Given exercise
Up to and including the line with "structure(boxes(name, pieces, M['wall']))", reproduce the listing below exactly, beginning at its first line.

Stored rows
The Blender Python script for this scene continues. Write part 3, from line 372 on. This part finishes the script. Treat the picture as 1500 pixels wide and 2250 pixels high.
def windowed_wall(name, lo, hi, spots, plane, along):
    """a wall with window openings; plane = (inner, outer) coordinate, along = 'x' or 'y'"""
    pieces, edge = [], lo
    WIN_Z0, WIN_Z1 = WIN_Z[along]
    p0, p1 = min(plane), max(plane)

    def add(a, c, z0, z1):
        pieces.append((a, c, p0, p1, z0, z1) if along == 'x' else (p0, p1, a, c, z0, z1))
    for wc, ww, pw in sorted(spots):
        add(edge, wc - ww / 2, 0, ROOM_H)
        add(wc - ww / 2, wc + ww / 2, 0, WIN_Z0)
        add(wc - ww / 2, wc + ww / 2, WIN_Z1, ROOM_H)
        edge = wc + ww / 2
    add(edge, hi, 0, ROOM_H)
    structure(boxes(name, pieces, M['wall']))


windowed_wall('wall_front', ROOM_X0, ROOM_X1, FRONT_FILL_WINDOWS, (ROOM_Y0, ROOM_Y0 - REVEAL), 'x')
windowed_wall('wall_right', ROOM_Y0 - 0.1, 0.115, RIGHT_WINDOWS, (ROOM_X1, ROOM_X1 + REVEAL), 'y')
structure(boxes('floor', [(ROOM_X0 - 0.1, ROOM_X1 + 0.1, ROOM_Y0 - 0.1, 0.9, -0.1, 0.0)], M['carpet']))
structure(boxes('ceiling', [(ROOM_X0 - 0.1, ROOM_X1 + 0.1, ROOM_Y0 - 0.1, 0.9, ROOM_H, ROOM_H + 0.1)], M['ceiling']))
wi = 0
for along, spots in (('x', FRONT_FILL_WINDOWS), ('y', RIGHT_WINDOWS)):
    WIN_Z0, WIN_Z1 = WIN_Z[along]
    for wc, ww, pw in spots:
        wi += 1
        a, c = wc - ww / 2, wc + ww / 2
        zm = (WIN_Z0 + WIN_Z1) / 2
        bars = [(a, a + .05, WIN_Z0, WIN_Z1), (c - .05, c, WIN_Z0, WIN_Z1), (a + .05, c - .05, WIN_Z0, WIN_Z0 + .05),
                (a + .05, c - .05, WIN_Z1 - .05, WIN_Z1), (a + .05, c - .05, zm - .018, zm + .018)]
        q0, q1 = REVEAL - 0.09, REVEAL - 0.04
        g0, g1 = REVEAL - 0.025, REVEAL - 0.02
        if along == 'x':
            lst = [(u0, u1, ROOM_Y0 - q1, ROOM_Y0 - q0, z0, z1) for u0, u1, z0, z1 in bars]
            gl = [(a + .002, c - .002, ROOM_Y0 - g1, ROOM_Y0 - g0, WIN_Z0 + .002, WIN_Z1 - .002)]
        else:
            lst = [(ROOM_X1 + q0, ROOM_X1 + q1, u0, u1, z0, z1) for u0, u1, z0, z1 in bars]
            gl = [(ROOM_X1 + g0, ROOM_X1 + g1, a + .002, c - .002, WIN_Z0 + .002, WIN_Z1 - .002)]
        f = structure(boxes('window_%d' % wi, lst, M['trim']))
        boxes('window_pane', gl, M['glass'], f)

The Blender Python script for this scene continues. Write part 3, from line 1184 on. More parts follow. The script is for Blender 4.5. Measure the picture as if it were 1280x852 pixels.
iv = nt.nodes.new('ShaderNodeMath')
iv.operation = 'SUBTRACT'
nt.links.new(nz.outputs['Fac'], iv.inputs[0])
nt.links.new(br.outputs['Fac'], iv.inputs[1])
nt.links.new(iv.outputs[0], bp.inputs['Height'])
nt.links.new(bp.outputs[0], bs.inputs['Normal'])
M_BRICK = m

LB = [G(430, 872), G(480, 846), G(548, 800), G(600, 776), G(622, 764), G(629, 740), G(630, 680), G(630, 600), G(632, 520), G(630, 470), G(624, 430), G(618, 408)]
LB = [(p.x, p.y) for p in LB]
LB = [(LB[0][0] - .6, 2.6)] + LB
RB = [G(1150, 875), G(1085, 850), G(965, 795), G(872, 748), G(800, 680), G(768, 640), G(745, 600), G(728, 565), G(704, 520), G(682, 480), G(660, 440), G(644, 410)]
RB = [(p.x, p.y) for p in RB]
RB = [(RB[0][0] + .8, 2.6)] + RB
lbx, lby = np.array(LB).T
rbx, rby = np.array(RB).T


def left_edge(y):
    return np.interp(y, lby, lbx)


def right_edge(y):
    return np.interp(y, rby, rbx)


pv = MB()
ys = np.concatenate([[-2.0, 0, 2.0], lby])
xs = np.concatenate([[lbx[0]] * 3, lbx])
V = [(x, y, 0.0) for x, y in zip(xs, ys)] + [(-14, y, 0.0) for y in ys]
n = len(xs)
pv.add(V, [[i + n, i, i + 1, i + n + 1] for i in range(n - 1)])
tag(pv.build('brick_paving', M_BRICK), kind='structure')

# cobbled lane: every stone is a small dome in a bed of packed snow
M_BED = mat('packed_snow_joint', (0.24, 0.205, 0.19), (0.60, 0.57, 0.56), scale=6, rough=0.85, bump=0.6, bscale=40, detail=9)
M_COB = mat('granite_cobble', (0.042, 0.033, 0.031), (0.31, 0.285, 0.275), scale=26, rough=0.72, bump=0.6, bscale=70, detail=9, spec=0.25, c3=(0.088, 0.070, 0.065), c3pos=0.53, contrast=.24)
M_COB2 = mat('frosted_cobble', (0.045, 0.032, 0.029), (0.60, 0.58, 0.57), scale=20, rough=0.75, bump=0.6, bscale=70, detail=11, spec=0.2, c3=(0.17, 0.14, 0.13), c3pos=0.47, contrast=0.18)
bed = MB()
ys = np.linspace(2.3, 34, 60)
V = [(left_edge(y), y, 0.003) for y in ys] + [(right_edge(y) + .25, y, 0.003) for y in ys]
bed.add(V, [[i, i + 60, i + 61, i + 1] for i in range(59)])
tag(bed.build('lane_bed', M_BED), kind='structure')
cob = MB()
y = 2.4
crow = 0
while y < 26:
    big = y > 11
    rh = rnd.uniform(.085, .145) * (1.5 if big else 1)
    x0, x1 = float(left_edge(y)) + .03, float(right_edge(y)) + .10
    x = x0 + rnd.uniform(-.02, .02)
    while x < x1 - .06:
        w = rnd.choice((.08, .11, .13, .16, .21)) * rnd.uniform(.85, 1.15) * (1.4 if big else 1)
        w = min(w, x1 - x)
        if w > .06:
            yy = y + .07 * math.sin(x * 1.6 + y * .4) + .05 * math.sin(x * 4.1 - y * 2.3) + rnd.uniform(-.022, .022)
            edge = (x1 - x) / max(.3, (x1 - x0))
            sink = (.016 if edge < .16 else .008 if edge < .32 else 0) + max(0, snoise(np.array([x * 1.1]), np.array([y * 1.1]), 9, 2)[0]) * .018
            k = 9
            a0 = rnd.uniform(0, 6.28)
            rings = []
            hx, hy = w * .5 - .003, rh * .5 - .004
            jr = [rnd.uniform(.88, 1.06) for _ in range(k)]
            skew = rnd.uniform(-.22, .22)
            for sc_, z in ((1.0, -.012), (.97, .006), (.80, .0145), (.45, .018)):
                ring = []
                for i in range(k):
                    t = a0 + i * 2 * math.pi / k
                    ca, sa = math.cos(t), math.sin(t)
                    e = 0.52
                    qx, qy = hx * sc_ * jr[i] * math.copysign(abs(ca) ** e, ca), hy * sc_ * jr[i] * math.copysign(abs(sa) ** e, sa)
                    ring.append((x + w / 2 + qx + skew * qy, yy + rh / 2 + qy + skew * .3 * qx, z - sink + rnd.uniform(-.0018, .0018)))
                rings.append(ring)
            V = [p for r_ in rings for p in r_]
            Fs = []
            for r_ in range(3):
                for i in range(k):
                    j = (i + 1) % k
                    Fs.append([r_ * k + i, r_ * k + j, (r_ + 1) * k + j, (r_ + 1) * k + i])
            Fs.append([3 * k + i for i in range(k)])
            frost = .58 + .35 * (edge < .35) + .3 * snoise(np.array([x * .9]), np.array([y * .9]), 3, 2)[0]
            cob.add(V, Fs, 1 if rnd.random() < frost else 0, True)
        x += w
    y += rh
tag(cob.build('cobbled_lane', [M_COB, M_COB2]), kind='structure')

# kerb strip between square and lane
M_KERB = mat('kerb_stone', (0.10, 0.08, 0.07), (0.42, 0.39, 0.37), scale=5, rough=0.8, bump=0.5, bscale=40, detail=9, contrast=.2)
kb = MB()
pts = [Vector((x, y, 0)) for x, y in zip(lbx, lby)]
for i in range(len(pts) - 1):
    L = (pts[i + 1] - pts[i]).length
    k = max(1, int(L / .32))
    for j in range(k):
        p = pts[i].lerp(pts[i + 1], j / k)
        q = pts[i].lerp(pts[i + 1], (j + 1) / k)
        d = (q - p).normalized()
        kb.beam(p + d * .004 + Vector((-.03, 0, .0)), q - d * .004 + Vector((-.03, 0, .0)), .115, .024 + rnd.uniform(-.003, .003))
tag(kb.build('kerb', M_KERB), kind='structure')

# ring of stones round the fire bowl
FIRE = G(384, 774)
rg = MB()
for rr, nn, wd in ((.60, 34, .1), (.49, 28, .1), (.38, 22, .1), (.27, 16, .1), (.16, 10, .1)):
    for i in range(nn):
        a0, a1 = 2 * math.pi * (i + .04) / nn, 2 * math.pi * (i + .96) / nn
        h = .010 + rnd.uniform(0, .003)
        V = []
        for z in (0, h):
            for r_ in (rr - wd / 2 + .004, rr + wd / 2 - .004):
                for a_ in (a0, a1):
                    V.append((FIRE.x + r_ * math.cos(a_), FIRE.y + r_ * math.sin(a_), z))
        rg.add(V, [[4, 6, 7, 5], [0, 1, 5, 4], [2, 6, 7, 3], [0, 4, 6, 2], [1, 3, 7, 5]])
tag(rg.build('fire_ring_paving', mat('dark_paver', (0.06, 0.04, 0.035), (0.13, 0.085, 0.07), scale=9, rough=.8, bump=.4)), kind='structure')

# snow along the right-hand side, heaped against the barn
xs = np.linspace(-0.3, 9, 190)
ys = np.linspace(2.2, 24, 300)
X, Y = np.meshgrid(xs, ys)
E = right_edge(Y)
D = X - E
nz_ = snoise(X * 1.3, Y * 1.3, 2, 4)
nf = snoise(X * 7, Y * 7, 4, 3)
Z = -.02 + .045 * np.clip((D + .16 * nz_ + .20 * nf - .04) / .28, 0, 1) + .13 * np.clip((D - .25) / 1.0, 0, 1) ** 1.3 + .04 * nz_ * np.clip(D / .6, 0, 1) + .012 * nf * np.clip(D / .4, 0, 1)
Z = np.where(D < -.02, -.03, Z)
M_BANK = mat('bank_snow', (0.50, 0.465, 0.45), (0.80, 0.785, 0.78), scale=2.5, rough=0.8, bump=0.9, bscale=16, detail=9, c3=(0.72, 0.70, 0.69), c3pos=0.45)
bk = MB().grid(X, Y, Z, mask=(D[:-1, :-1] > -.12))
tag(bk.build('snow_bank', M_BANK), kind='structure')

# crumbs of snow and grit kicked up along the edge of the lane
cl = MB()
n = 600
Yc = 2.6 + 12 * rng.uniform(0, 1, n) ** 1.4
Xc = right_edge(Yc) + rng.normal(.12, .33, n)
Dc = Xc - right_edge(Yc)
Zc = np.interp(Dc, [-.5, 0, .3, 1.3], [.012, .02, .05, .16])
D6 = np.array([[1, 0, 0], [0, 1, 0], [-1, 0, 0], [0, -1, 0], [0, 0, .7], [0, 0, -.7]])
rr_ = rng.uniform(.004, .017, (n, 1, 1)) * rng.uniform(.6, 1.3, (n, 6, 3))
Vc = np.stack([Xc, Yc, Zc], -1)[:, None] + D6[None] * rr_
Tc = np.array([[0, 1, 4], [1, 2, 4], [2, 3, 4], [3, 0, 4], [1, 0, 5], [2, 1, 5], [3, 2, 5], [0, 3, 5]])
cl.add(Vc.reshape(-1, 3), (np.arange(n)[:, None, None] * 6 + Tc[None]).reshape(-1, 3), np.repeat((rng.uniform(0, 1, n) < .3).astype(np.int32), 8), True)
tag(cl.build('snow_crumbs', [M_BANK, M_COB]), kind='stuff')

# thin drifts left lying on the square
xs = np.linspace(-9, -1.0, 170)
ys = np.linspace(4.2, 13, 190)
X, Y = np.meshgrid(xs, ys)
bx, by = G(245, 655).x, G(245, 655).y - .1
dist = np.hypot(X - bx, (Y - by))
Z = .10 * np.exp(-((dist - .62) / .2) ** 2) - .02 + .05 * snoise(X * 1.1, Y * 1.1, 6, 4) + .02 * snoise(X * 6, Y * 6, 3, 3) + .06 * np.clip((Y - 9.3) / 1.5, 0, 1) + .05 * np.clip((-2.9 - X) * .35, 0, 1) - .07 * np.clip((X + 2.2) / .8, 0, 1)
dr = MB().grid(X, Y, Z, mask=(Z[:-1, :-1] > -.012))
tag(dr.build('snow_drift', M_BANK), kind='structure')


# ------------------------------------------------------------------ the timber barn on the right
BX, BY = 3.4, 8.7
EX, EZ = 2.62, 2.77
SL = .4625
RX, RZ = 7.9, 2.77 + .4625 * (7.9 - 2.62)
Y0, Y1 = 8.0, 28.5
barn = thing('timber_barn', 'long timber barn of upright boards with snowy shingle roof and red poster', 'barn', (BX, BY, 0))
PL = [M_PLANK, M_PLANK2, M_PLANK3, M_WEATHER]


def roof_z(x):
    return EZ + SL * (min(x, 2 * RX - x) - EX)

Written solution
The Blender Python script for this scene continues. Write part 3, from line 372 on. This part finishes the script. Treat the picture as 1500 pixels wide and 2250 pixels high.
def windowed_wall(name, lo, hi, spots, plane, along):
    """a wall with window openings; plane = (inner, outer) coordinate, along = 'x' or 'y'"""
    pieces, edge = [], lo
    WIN_Z0, WIN_Z1 = WIN_Z[along]
    p0, p1 = min(plane), max(plane)

    def add(a, c, z0, z1):
        pieces.append((a, c, p0, p1, z0, z1) if along == 'x' else (p0, p1, a, c, z0, z1))
    for wc, ww, pw in sorted(spots):
        add(edge, wc - ww / 2, 0, ROOM_H)
        add(wc - ww / 2, wc + ww / 2, 0, WIN_Z0)
        add(wc - ww / 2, wc + ww / 2, WIN_Z1, ROOM_H)
        edge = wc + ww / 2
    add(edge, hi, 0, ROOM_H)
    structure(boxes(name, pieces, M['wall']))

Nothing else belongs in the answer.